►
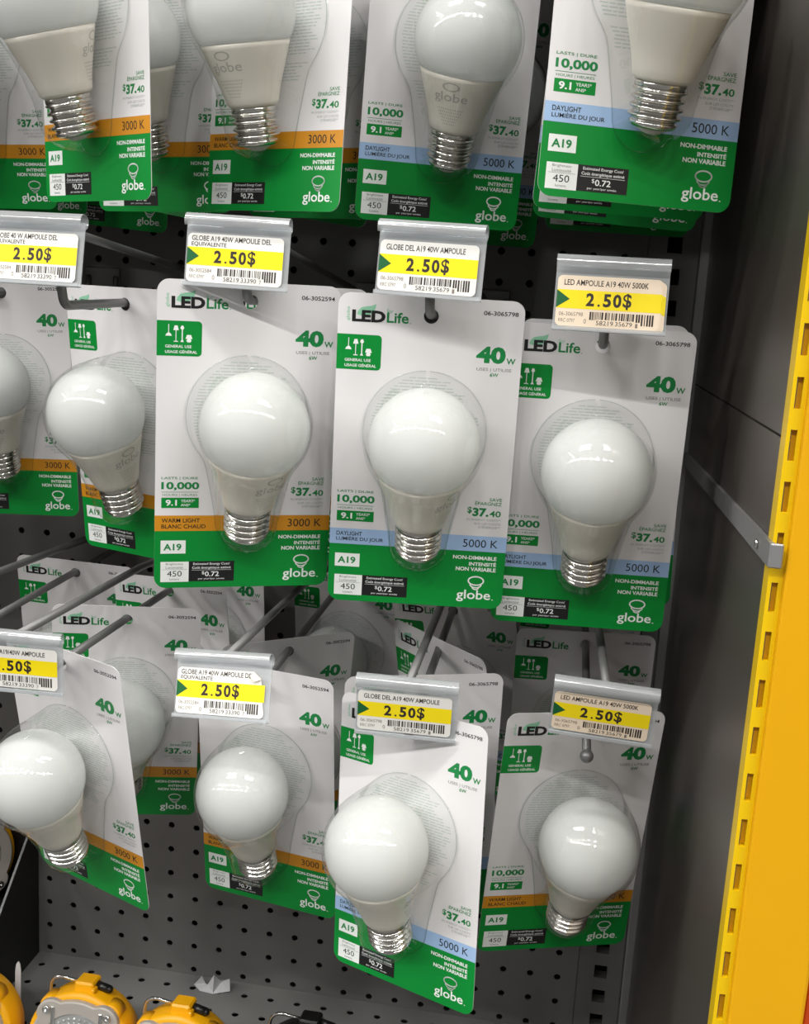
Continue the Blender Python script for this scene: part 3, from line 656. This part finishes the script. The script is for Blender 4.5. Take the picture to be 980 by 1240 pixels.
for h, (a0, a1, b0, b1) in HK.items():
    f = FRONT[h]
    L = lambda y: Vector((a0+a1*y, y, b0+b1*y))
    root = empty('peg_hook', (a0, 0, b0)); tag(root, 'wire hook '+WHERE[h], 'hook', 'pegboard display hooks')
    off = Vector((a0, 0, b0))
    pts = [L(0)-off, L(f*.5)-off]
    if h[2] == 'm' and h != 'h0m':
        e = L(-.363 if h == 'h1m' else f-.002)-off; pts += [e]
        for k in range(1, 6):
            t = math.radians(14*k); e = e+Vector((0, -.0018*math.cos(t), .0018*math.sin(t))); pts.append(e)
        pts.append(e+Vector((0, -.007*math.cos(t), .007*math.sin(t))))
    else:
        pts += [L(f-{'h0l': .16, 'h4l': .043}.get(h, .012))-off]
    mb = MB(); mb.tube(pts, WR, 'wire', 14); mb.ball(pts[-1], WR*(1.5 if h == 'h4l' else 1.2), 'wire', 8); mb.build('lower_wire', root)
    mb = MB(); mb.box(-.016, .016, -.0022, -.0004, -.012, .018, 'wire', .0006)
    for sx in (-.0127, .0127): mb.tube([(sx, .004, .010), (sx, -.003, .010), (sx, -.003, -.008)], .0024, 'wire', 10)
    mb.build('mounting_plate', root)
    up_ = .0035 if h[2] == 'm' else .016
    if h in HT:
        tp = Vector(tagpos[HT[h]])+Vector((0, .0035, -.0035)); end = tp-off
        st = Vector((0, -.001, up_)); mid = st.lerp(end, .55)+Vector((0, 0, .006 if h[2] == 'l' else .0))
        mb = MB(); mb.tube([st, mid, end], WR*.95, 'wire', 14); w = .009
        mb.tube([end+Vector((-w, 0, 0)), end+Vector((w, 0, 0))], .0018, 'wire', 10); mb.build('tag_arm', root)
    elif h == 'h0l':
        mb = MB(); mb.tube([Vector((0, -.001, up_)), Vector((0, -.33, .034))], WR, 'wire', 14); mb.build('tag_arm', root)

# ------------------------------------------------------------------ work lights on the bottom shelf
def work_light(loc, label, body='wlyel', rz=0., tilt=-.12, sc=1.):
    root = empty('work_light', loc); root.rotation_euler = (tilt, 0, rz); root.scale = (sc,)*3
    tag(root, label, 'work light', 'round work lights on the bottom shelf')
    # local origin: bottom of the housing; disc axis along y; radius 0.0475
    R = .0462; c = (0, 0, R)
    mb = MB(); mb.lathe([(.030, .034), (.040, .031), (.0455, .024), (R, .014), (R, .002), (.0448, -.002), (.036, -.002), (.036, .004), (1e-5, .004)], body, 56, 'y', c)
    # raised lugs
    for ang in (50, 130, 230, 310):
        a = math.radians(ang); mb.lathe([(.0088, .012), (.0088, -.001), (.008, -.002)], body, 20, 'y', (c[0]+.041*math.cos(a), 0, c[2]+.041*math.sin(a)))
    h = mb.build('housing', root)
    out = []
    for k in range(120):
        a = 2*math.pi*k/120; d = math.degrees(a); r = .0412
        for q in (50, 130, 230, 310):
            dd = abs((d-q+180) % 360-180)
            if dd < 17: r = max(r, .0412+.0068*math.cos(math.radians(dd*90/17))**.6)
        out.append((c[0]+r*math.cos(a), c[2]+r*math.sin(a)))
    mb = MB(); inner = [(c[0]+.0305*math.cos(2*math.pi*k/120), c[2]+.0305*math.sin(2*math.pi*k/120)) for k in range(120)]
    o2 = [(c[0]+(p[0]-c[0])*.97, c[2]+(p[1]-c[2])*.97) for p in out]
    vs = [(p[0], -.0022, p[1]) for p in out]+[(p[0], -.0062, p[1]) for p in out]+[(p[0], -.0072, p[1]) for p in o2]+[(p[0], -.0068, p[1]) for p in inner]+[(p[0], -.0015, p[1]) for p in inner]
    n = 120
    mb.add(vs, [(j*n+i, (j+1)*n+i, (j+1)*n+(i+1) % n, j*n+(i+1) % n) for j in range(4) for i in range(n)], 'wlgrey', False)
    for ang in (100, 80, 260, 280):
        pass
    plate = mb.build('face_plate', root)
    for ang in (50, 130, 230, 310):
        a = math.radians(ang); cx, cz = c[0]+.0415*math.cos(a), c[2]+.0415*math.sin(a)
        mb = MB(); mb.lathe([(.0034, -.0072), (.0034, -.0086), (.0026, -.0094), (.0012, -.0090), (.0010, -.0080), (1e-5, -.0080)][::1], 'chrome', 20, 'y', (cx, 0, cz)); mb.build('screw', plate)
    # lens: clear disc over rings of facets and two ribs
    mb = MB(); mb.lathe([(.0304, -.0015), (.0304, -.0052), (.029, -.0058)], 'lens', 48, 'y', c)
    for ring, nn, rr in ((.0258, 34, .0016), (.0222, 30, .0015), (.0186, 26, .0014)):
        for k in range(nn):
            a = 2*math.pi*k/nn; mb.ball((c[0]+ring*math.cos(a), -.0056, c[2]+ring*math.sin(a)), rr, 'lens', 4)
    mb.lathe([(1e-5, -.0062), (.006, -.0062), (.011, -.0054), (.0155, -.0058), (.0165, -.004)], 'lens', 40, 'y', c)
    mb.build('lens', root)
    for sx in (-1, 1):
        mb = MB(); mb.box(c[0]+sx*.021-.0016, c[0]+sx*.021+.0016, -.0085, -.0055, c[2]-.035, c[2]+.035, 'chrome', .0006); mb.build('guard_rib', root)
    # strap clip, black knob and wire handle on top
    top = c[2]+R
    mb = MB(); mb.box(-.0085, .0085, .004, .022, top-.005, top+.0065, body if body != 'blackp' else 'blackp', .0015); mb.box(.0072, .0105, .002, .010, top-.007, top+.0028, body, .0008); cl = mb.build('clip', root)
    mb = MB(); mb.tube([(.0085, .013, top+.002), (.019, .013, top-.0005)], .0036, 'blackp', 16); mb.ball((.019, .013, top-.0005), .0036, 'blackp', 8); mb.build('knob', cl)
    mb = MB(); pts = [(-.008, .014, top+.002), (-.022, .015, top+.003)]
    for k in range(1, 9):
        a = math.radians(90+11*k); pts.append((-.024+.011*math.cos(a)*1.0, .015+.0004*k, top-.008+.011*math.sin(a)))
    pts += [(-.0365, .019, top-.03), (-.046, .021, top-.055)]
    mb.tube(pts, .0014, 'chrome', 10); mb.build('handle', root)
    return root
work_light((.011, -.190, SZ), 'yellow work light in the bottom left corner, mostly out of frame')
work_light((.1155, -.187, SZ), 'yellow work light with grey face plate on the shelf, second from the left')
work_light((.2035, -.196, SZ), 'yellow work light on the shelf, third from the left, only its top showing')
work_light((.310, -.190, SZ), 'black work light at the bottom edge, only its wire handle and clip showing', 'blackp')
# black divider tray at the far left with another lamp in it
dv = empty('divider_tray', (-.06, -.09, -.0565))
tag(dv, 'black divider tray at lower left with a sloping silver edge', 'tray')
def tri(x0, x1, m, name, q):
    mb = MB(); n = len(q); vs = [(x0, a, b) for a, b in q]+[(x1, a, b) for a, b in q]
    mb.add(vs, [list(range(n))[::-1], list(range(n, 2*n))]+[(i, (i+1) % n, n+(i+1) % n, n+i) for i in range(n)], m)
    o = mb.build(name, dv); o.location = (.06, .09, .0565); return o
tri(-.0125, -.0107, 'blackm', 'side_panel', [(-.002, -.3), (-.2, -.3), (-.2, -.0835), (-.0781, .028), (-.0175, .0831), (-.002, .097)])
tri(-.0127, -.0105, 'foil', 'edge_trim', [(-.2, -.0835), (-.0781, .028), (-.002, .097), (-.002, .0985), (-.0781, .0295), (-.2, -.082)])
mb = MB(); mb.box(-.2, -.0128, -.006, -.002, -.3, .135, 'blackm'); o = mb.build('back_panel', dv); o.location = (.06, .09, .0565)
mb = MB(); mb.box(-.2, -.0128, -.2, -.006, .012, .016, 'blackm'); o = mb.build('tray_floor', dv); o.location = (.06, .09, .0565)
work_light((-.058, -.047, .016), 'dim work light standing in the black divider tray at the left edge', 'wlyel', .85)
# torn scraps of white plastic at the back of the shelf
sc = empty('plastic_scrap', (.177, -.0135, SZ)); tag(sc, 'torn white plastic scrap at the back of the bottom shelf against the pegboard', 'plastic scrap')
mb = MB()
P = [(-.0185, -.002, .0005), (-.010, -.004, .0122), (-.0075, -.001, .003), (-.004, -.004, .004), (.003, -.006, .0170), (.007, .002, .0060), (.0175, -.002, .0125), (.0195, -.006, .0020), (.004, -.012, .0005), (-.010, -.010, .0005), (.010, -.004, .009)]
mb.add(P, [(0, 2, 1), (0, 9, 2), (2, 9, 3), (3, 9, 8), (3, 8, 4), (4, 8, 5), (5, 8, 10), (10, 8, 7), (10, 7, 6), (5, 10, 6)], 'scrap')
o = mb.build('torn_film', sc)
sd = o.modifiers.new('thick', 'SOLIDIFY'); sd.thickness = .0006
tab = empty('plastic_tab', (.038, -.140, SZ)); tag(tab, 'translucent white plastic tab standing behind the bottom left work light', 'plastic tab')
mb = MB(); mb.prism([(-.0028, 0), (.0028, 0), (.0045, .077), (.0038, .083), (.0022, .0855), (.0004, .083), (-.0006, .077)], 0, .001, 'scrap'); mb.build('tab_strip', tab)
◄
►
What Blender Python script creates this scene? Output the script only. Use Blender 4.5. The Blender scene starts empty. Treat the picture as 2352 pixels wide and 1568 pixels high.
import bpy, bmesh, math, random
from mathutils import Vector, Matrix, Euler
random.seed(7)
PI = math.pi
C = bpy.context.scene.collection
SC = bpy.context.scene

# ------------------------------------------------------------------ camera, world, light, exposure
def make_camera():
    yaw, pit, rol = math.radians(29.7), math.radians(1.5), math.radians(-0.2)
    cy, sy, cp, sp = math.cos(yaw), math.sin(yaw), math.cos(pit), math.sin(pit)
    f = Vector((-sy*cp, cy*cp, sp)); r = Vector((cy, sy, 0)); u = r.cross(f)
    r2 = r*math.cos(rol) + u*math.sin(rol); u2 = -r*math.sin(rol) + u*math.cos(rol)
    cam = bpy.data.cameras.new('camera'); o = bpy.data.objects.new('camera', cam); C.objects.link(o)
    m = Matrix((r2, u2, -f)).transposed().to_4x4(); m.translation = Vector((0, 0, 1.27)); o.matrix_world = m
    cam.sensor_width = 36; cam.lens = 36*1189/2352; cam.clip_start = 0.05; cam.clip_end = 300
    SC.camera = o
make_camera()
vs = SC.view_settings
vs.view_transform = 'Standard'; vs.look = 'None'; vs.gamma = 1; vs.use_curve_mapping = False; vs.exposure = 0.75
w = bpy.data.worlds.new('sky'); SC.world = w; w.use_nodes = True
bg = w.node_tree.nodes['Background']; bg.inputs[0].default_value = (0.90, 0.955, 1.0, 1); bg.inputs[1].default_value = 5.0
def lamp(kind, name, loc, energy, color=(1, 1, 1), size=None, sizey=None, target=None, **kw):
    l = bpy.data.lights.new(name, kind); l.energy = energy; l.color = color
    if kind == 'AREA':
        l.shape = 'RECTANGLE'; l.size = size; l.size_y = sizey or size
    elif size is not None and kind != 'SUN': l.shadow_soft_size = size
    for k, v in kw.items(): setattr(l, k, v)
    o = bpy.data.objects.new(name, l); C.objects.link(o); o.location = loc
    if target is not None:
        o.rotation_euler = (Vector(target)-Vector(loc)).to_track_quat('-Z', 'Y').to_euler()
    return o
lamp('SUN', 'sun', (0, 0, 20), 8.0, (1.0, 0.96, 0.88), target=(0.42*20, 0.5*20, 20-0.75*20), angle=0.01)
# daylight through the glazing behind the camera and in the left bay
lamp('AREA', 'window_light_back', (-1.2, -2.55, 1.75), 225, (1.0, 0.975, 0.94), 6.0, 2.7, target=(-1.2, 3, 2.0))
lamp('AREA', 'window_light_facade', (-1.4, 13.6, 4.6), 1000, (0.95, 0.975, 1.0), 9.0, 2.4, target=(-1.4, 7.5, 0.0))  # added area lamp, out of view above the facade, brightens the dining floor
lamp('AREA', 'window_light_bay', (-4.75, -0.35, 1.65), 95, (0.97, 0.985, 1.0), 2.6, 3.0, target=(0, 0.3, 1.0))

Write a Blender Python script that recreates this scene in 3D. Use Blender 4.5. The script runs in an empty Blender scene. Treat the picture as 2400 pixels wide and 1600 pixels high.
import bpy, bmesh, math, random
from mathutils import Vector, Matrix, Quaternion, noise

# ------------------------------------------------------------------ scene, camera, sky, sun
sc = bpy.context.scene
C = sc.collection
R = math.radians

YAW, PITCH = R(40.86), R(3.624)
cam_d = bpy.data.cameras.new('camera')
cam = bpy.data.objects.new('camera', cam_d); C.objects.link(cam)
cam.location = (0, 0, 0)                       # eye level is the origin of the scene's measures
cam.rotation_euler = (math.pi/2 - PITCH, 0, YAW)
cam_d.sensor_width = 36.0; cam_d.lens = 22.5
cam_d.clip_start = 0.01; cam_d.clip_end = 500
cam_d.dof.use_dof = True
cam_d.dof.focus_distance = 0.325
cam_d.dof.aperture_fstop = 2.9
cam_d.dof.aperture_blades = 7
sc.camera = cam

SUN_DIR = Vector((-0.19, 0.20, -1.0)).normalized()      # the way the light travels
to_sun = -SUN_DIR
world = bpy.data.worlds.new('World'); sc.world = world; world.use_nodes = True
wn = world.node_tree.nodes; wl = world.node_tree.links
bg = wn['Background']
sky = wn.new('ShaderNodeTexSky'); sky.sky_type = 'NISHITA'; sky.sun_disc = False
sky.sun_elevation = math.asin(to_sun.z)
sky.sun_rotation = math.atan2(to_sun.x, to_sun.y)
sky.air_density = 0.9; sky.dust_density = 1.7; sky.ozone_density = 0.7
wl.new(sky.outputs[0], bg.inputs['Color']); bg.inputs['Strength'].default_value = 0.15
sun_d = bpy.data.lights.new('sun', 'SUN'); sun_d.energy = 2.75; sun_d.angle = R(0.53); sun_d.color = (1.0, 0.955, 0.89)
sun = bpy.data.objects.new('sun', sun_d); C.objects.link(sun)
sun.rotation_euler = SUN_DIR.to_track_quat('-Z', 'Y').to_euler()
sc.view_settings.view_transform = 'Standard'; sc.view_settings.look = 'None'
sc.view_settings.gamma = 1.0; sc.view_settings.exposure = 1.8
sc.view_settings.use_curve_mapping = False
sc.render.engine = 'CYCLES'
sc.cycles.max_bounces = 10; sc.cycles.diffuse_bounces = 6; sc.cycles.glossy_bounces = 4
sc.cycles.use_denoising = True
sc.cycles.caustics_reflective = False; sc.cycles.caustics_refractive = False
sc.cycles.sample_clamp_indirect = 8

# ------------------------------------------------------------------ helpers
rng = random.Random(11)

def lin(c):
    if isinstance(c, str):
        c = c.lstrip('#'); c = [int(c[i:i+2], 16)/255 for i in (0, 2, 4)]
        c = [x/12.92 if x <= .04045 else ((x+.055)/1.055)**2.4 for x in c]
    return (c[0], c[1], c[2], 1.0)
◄
Task requirements –
Exactly reproduce the stretch from the line with "Continue the Blender" through the line with "14); mb.build('tag_arm', root)", including both ends and nothing else.

Solved exercise –
Continue the Blender Python script for this scene: part 3, from line 656. This part finishes the script. The script is for Blender 4.5. Take the picture to be 980 by 1240 pixels.
for h, (a0, a1, b0, b1) in HK.items():
    f = FRONT[h]
    L = lambda y: Vector((a0+a1*y, y, b0+b1*y))
    root = empty('peg_hook', (a0, 0, b0)); tag(root, 'wire hook '+WHERE[h], 'hook', 'pegboard display hooks')
    off = Vector((a0, 0, b0))
    pts = [L(0)-off, L(f*.5)-off]
    if h[2] == 'm' and h != 'h0m':
        e = L(-.363 if h == 'h1m' else f-.002)-off; pts += [e]
        for k in range(1, 6):
            t = math.radians(14*k); e = e+Vector((0, -.0018*math.cos(t), .0018*math.sin(t))); pts.append(e)
        pts.append(e+Vector((0, -.007*math.cos(t), .007*math.sin(t))))
    else:
        pts += [L(f-{'h0l': .16, 'h4l': .043}.get(h, .012))-off]
    mb = MB(); mb.tube(pts, WR, 'wire', 14); mb.ball(pts[-1], WR*(1.5 if h == 'h4l' else 1.2), 'wire', 8); mb.build('lower_wire', root)
    mb = MB(); mb.box(-.016, .016, -.0022, -.0004, -.012, .018, 'wire', .0006)
    for sx in (-.0127, .0127): mb.tube([(sx, .004, .010), (sx, -.003, .010), (sx, -.003, -.008)], .0024, 'wire', 10)
    mb.build('mounting_plate', root)
    up_ = .0035 if h[2] == 'm' else .016
    if h in HT:
        tp = Vector(tagpos[HT[h]])+Vector((0, .0035, -.0035)); end = tp-off
        st = Vector((0, -.001, up_)); mid = st.lerp(end, .55)+Vector((0, 0, .006 if h[2] == 'l' else .0))
        mb = MB(); mb.tube([st, mid, end], WR*.95, 'wire', 14); w = .009
        mb.tube([end+Vector((-w, 0, 0)), end+Vector((w, 0, 0))], .0018, 'wire', 10); mb.build('tag_arm', root)
    elif h == 'h0l':
        mb = MB(); mb.tube([Vector((0, -.001, up_)), Vector((0, -.33, .034))], WR, 'wire', 14); mb.build('tag_arm', root)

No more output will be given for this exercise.